The Vast Easter Bunny Conspiracy

I was looking for some Easter clipart on the web a couple of weeks back, and I was really surprised at what I found – or should I say, what I didn’t find. There’s a pretty good supply of holiday/seasonal clipart on the web, and most of it is “in the public domain,” meaning that I can use it without paying anything for the privilege. As a struggling writer and creator, those things are important to me.

If what you’re looking for is Easter bunnies, your choices are broad and numerous. All sorts of different sizes, colors, and varieties of bunnies are easily available, including some spiffy animations. Eggs, chicks, and baskets are also popular Easter themes, and again, they are quite plentiful. Unfortunately, none of those Easter graphics fit my need. I didn’t think that I was looking for such an unusual Easter graphic, but I sure had a hard time locating what I needed.

What was this unusual, strange graphic that was eluding my grasp? A graphic image of Jesus and the empty tomb. It seems like pretty standard Easter fare, doesn’t it? If it sounds to you like this is an easy item to find, I suggest that you try it for yourself. You might be surprised at what you don’t come up with.

Now, I like bunnies about as well as anyone. They’re cute, and cuddly, and adorable little animals. But it bothers me that the little critters have taken over entirely too much of Easter. In fact, I’m beginning to suspect a vast bunny conspiracy to totally eliminate any reference to, or thought of, Jesus in connection with the celebration of Easter. And, sad to say, at the moment it would appear that they’re winning.

The Easter Bunny, and those other secular Easter trappings, don’t really have much to do with the realities of Easter.

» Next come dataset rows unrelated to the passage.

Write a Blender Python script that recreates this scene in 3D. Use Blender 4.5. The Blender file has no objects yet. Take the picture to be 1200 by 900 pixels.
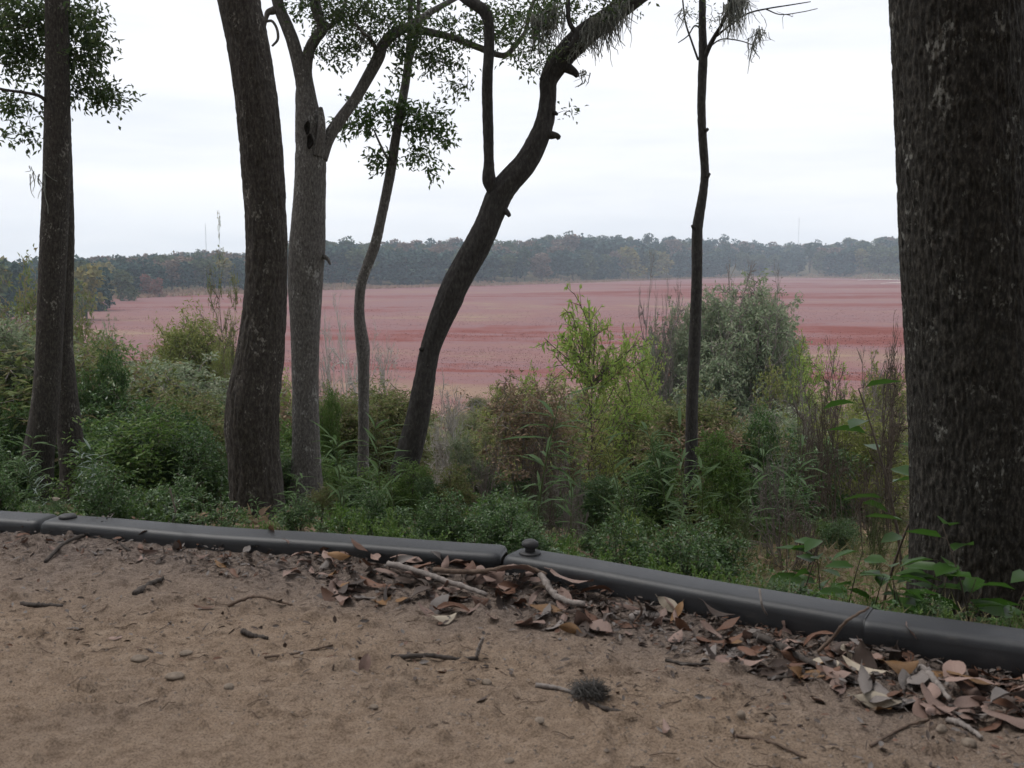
import bpy, math, random
import numpy as np
from mathutils import Vector

# ---------------------------------------------------------------- camera, sky, sun, exposure
sc = bpy.context.scene
COL = sc.collection
F = 1150.0            # focal length in pixels of the 1200 x 900 photograph
CAM_H = 0.8
PITCH = math.radians(7.04)
cam_d = bpy.data.cameras.new("camera")
cam = bpy.data.objects.new("camera", cam_d)
COL.objects.link(cam)
cam.location = (0, 0, CAM_H)
cam.rotation_euler = (math.pi / 2 - PITCH, 0, 0)
cam_d.sensor_width = 36
cam_d.lens = 36 * F / 1200
cam_d.clip_start = 0.05
cam_d.clip_end = 6000
cam_d.dof.use_dof = True
cam_d.dof.focus_distance = 6.0
cam_d.dof.aperture_fstop = 10.0
sc.camera = cam

SUN_EL, SUN_AZ = math.radians(62), math.radians(-70)   # high sun to the left, behind cloud
world = bpy.data.worlds.new("World")
sc.world = world
world.use_nodes = True
wn, wl = world.node_tree.nodes, world.node_tree.links
wn.clear()
w_out = wn.new('ShaderNodeOutputWorld')
w_bg = wn.new('ShaderNodeBackground')
w_bg.inputs['Strength'].default_value = 0.12
w_sky = wn.new('ShaderNodeTexSky')
w_sky.sky_type = 'NISHITA'
w_sky.sun_disc = False
w_sky.sun_elevation = SUN_EL
w_sky.sun_rotation = SUN_AZ
w_tc = wn.new('ShaderNodeTexCoord')
w_map = wn.new('ShaderNodeMapping')
w_map.inputs['Scale'].default_value = (1.2, 1.2, 9.0)
w_noise = wn.new('ShaderNodeTexNoise')
w_noise.inputs['Scale'].default_value = 1.6
w_noise.inputs['Detail'].default_value = 5
w_noise.inputs['Roughness'].default_value = 0.55
w_ramp = wn.new('ShaderNodeValToRGB')
w_ramp.color_ramp.elements[0].position = 0.33
w_ramp.color_ramp.elements[0].color = (0.79, 0.815, 0.88, 1)
w_ramp.color_ramp.elements[1].position = 0.62
w_ramp.color_ramp.elements[1].color = (0.985, 0.98, 1.0, 1)
w_mul = wn.new('ShaderNodeMix')
w_mul.data_type = 'RGBA'
w_mul.blend_type = 'MULTIPLY'
w_mul.inputs[0].default_value = 1.0
w_mul.inputs[7].default_value = (7.95, 7.95, 7.95, 1)
w_mix = wn.new('ShaderNodeMix')
w_mix.data_type = 'RGBA'
w_mix.inputs[0].default_value = 0.94
wl.new(w_tc.outputs['Generated'], w_map.inputs['Vector'])
wl.new(w_map.outputs[0], w_noise.inputs['Vector'])
wl.new(w_noise.outputs['Fac'], w_ramp.inputs['Fac'])
wl.new(w_ramp.outputs['Color'], w_mul.inputs[6])
wl.new(w_sky.outputs['Color'], w_mix.inputs[6])
wl.new(w_mul.outputs[2], w_mix.inputs[7])
wl.new(w_mix.outputs[2], w_bg.inputs['Color'])
wl.new(w_bg.outputs[0], w_out.inputs['Surface'])

sun_d = bpy.data.lights.new("sun", 'SUN')
sun_d.energy = 1.5
sun_d.angle = math.radians(22)
sun_d.color = (1.0, 0.965, 0.92)
sun = bpy.data.objects.new("sun", sun_d)
COL.objects.link(sun)
# direction the light comes from: azimuth measured from +Y towards -X
sd = Vector((math.sin(SUN_AZ) * math.cos(SUN_EL), math.cos(SUN_AZ) * math.cos(SUN_EL), math.sin(SUN_EL)))
sun.rotation_euler = sd.to_track_quat('Z', 'Y').to_euler()
sun.location = (0, 0, 30)

sc.view_settings.view_transform = 'Standard'
sc.view_settings.look = 'None'
sc.view_settings.exposure = 0.36
sc.view_settings.gamma = 1.0
sc.view_settings.use_curve_mapping = False
sc.cycles.max_bounces = 6
sc.cycles.diffuse_bounces = 3
sc.cycles.transmission_bounces = 3
sc.cycles.transparent_max_bounces = 6
sc.cycles.volume_bounces = 1

# ---------------------------------------------------------------- small maths
CP, SP = math.cos(PITCH), math.sin(PITCH)


def ray(px, py):
    u, v = (px - 600) / F, (450 - py) / F
    return np.array((u, CP + v * SP, -SP + v * CP))


def P(px, py, Y):                       # world point seen at a photo pixel, Y metres ahead
    d = ray(px, py)
    return np.array((0, 0, CAM_H)) + d * (Y / d[1])


def onplane(px, py, z=0.0):
    d = ray(px, py)
    return np.array((0, 0, CAM_H)) + d * ((z - CAM_H) / d[2])


def nrm(a):
    return a / np.maximum(np.linalg.norm(a, axis=-1, keepdims=True), 1e-9)


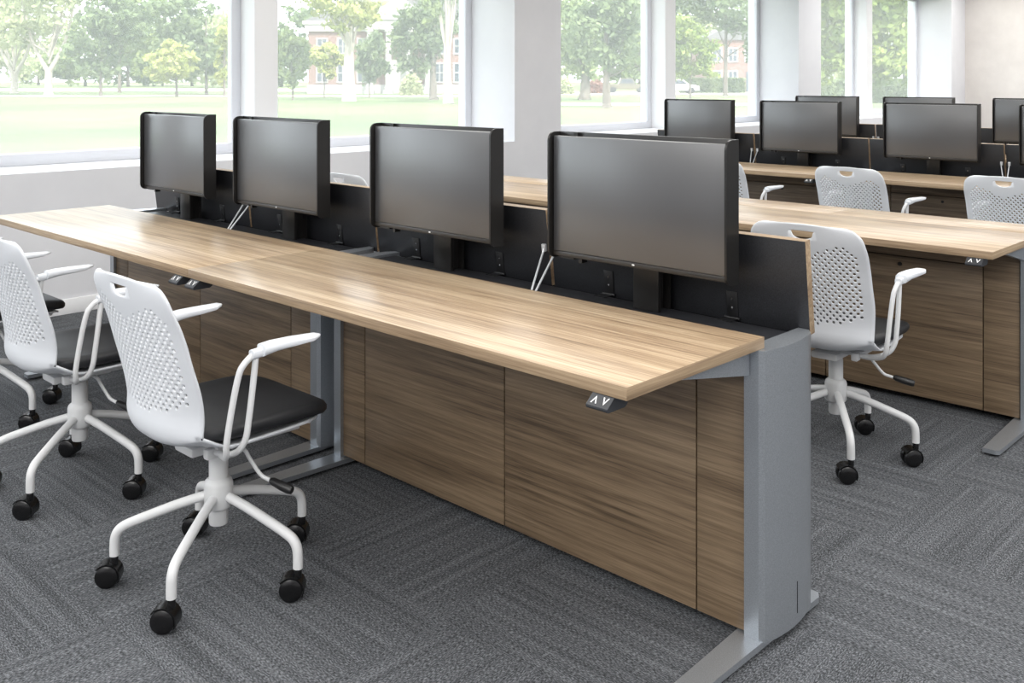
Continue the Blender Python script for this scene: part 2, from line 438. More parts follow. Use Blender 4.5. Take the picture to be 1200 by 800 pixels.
for r, lb, la in ((2, 'wood bench desk of the third row, right half, behind the two white chair backs', 'wood bench desk of the third row, left half, its lid end near the windows'),
                  (3, 'rearmost wood bench desk, right half, only black lids showing', 'rearmost wood bench desk, left half, only a strip of lid showing')):
    for src, l in ((deskB, lb), (deskA, la)):
        c = copy_tree(src); c.location.y += RY[r]; c['label'] = l

# ------------------------------------------------------------------ monitors
def make_monitor(x):
    root = empty('desktop_monitor', (x, 2.40, .7115))
    O = Vector((0, 2.40, .7115)); P = lambda mb, n, m, par=root: part(mb, n, m, par, org=O)
    P(MB().box((-.3125, 2.332, .862), (.3125, 2.356, 1.222), .003), 'screen', SCREEN)
    scr = KIDS[root.name][-1]
    bz = MB(); bz.box((-.315, 2.3335, .846), (.315, 2.357, .8615), .002); 
    b = P(bz, 'bezel', BEZEL, scr)
    P(MB().box((-.006, 2.3328, .852), (.003, 2.3335, .8565), .0005), 'logo', ICON, scr)
    P(MB().box((.19, 2.3330, .8535), (.285, 2.3335, .8555)), 'button_strip', BLACKT, scr)
    h = MB(); r = .028
    for s in (-1, 1):
        x0, x1 = (.3165, .3235) if s > 0 else (-.3235, -.3165)
        pl = [(2.375, .838), (2.375, 1.234)]
        for k in range(7): a = PI / 2 + k / 6 * PI / 2; pl.append((2.312 + r + r * math.cos(a), 1.234 - r + r * math.sin(a)))
        for k in range(7): a = PI + k / 6 * PI / 2; pl.append((2.312 + r + r * math.cos(a), .838 + r + r * math.sin(a)))
        h.prism(pl, x0, x1, M=Matrix(((0, 0, 1, 0), (1, 0, 0, .004), (0, 1, 0, 0), (0, 0, 0, 1))))
    h.box((-.3165, 2.368, .838), (.3165, 2.379, 1.234), .001)
    h.box((-.30, 2.345, .8385), (-.24, 2.366, .8455)); h.box((-.215, 2.34, .832), (-.203, 2.366, .8455))
    h.box((-.25, 2.358, 1.2215), (-.235, 2.3655, 1.2335))
    P(h, 'housing', BLACKH)
    p = MB(); p.box((-.046, 2.392, .7115), (.046, 2.408, 1.10), .002); p.box((-.046, 2.408, .7115), (-.032, 2.454, 1.10)); p.box((.006, 2.408, .7115), (.020, 2.454, 1.10)); p.box((-.03, 2.455, .7115), (.046, 2.456, 1.10), .001)
    po = P(p, 'post', BLACKH)
    P(MB().box((-.046, 2.3755, .93), (.046, 2.3915, 1.10)), 'mounting_plate', BLACKT, po)
    return root
MX = [-1.707, -2.587, -3.55, -4.433]
m0 = make_monitor(MX[0])
ML = {0: ['largest black monitor in front, at the near end of the front desk', 'second monitor from the near end of the front desk', 'third monitor from the near end, in front of a white chair top and window mullion', 'leftmost monitor on the front desk, with the big window behind it'],
      2: ['monitor cut off by the right picture edge on the third row', 'large black monitor on the third row, right of the middle white chair back', 'third row monitor with a bluish sheen, second from the window side', 'third row monitor nearest the windows, rising above the largest front monitor'],
      3: [None, 'rear row monitor farthest right, against the beige back wall', 'rear row monitor almost hidden behind the black third row monitor', 'rear row monitor nearest the windows, half hidden behind the bluish third row monitor']}
for r in (0, 2, 3):
    for i in range(4):
        if ML[r][i] is None: continue
        o = m0 if (r == 0 and i == 0) else copy_tree(m0)
        o.location = (MX[i], 2.345 + RY[r], .7285); o.scale = (.977, .977, .977)
        tag(o, ML[r][i], 'monitor', ['front row monitors', '', 'third row monitors', 'rear row monitors'][r])

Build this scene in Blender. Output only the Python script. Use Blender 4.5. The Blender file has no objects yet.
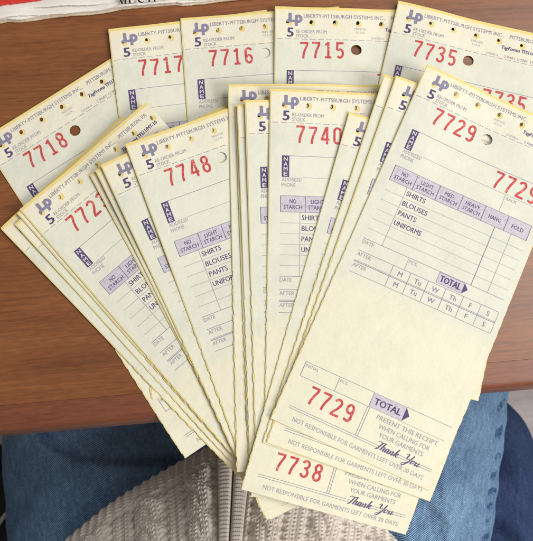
import bpy, bmesh, math, random
import numpy as np
from mathutils import Vector, Matrix
from mathutils.geometry import delaunay_2d_cdt

S = bpy.context.scene
COL = S.collection
rad = math.radians
random.seed(7)
RNG = np.random.RandomState(11)

# ------------------------------------------------------------------ camera
F, TH, H = 755.0, rad(8.0), 0.343          # focal length in photo pixels, pitch, height over the table
CT, ST = math.cos(TH), math.sin(TH)
CAM = Vector((0.0, -H * math.tan(TH), H))
cam = bpy.data.cameras.new('camera')
cam.sensor_fit = 'HORIZONTAL'; cam.sensor_width = 36.0
cam.lens = F / 533.0 * 36.0
cam.clip_start = 0.005; cam.clip_end = 60.0
cam.dof.use_dof = True; cam.dof.focus_distance = 0.345; cam.dof.aperture_fstop = 26.0
camo = bpy.data.objects.new('camera', cam); COL.objects.link(camo)
camo.location = CAM; camo.rotation_euler = (TH, 0, 0)
S.camera = camo

# ------------------------------------------------------------------ light
w = bpy.data.worlds.new('World'); S.world = w; w.use_nodes = True
bg = w.node_tree.nodes['Background']
bg.inputs[0].default_value = (1.0, 0.965, 0.92, 1); bg.inputs[1].default_value = 0.24

def area(name, loc, aim, sx, sy, power, col):
    l = bpy.data.lights.new(name, 'AREA'); l.shape = 'RECTANGLE'; l.size = sx; l.size_y = sy
    l.energy = power; l.color = col
    o = bpy.data.objects.new(name, l); COL.objects.link(o); o.location = loc
    o.rotation_euler = (Vector(aim) - Vector(loc)).to_track_quat('-Z', 'Y').to_euler()
    return o
area('window_light', (1.28, -0.60, 0.92), (0.0, -0.03, 0.0), 0.55, 0.7, 22.5, (1.0, 0.98, 0.95))
area('sheen_fill_light', (0.76, 0.34, 1.25), (0.05, 0.0, 0.0), 0.8, 0.8, 14.0, (1.0, 0.975, 0.94))  # added overhead fill, placed to give the table's right side its sheen

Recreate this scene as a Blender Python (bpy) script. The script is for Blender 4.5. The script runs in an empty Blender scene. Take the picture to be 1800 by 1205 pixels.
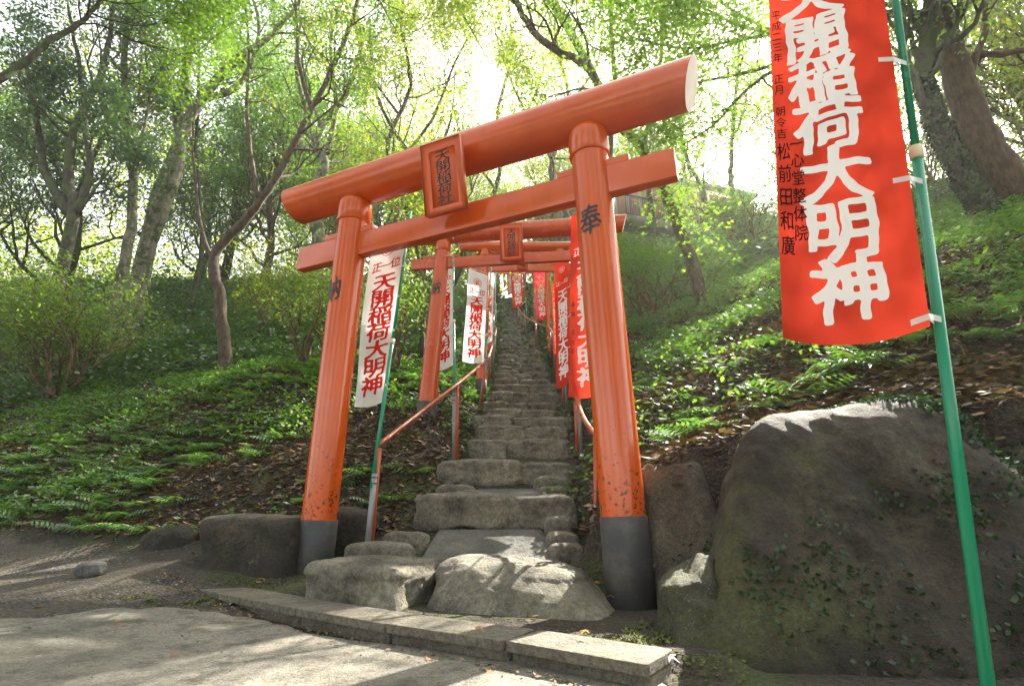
import bpy, math, random
import numpy as np
from mathutils import Vector
sc = bpy.context.scene
C = sc.collection
R = math.radians
rng = np.random.default_rng(7)
random.seed(7)

# ------------------------------------------------------------------ camera, sky, sun
F_PX, PITCH, ROLL, CAM_H = 950.0, 0.297, -0.0066, 0.5
W, H = 1800.0, 1205.0
fv = np.array([0, math.cos(PITCH), math.sin(PITCH)])
uv0 = np.array([0, -math.sin(PITCH), math.cos(PITCH)])
rv0 = np.array([1.0, 0, 0])
rv = math.cos(ROLL) * rv0 + math.sin(ROLL) * uv0
uv = -math.sin(ROLL) * rv0 + math.cos(ROLL) * uv0
CAM = np.array([0, 0, CAM_H])
cam = bpy.data.cameras.new('camera')
cam.lens = F_PX / W * 36; cam.sensor_width = 36; cam.clip_end = 500; cam.clip_start = .02
co = bpy.data.objects.new('camera', cam); C.objects.link(co)
from mathutils import Matrix
co.matrix_world = Matrix(((rv[0], uv[0], -fv[0], 0), (rv[1], uv[1], -fv[1], 0), (rv[2], uv[2], -fv[2], CAM_H), (0, 0, 0, 1)))
sc.camera = co

def ray(px, py):
    return fv + rv * (px - W / 2) / F_PX - uv * (py - H / 2) / F_PX
def at(px, py, Y):                       # point on the ray at ground distance Y
    d = ray(px, py); return CAM + d * (Y / d[1])
def onz(px, py, z):                      # point on the ray at height z
    d = ray(px, py); return CAM + d * ((z - CAM_H) / d[2])

sd = ray(1492, 15); sd = sd / np.linalg.norm(sd)
SUN_EL = math.asin(sd[2]); SUN_AZ = math.atan2(sd[0], sd[1])      # azimuth clockwise from +Y
wd = bpy.data.worlds.new('World'); sc.world = wd; wd.use_nodes = True
nt = wd.node_tree; bg = nt.nodes['Background']
sky = nt.nodes.new('ShaderNodeTexSky'); sky.sky_type = 'NISHITA'; sky.sun_disc = False
sky.sun_elevation = SUN_EL; sky.sun_rotation = SUN_AZ
sky.air_density = 1.0; sky.dust_density = 3.0; sky.ozone_density = .6
bw = nt.nodes.new('ShaderNodeRGBToBW'); nt.links.new(sky.outputs[0], bw.inputs[0])
tint = nt.nodes.new('ShaderNodeMix'); tint.data_type = 'RGBA'; tint.blend_type = 'MULTIPLY'; tint.inputs[0].default_value = 1
nt.links.new(bw.outputs[0], tint.inputs[6]); tint.inputs[7].default_value = (1.0, .96, .84, 1)     # thin bright overcast veil
veil = nt.nodes.new('ShaderNodeMix'); veil.data_type = 'RGBA'; veil.inputs[0].default_value = .72
nt.links.new(sky.outputs[0], veil.inputs[6]); nt.links.new(tint.outputs[2], veil.inputs[7])
nt.links.new(veil.outputs[2], bg.inputs[0]); bg.inputs[1].default_value = 0.15
sl = bpy.data.lights.new('sun', 'SUN'); sl.energy = 5; sl.angle = R(.6); sl.color = (1, .93, .8)
so = bpy.data.objects.new('sun', sl); C.objects.link(so)
so.rotation_euler = Vector(tuple(-sd)).to_track_quat('-Z', 'Y').to_euler()
sc.view_settings.view_transform = 'Standard'; sc.view_settings.look = 'None'
sc.view_settings.gamma = 1; sc.view_settings.exposure = 2.72
sc.cycles.max_bounces = 7; sc.cycles.diffuse_bounces = 4; sc.cycles.transmission_bounces = 4
sc.cycles.transparent_max_bounces = 8; sc.cycles.use_denoising = True
sc.cycles.sample_clamp_indirect = 6

# ------------------------------------------------------------------ materials
def mat(name):
    m = bpy.data.materials.new(name); m.use_nodes = True
    n = m.node_tree; return m, n, n.nodes['Principled BSDF']
def N(n, t, **kw):
    o = n.nodes.new('ShaderNode' + t)
    for k, v in kw.items():
        if k in o.inputs: o.inputs[k].default_value = v
        else: setattr(o, k, v)
    return o
def ramp(n, fac, stops, interp='LINEAR'):
    r = n.nodes.new('ShaderNodeValToRGB'); r.color_ramp.interpolation = interp
    e = r.color_ramp.elements
    while len(e) < len(stops): e.new(.5)
    for i, (p, c) in enumerate(stops):
        e[i].position = p; e[i].color = (*c, 1) if len(c) == 3 else c
    n.links.new(fac, r.inputs[0]); return r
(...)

The bunnies, chicks, and eggs thing is actually, as I understand it, the leftover remnants of pagan celebrations of the spring solstice. The existing pagan celebrations were “christianized,” resulting in a murky mix of Christian and pagan symbolism. The traditions involving candy at Easter time were, as best I can tell, originated by a secret coalition of candy makers and dentists. The dominant symbols and traditions in society are a measure if that society’s spiritual values and condition. The indications in modern American society seem to point toward an organized coup, and the bunnies are winning.

Many people prefer to bypass discussions about Jesus when they are celebrating Easter. Warm fuzzy bunnies and chicks are certainly preferable to talk of God’s own son taking the sin of the world upon Himself, and dying a slow, agonizing death in our place. To discuss Jesus is too close to actually admitting that we need Him – and some folks are just plain too proud to admit that need.

Yet, there can’t really be an “Easter” without Jesus. It’s like having the World Series without any Baseball players. The good news that Jesus Christ died for our sins, and rose on the third day, victorious over the grave, is the central theme of Easter. Without Jesus, it’s just bunnies and jelly beans, a hollow lifeless shell of what the Easter celebration can and should be.

Go ahead, have your bunnies, chicks, and candy. Just don’t let the bunnies take over Easter, and relegate Jesus to a secondary (or nonexistent) role in your celebration. Without Christ, you’ll just be overweight, have rotten teeth, and be missing out on the great Joy of intimacy with God, through Jesus.

I’ll take Jesus over Jellybeans any day!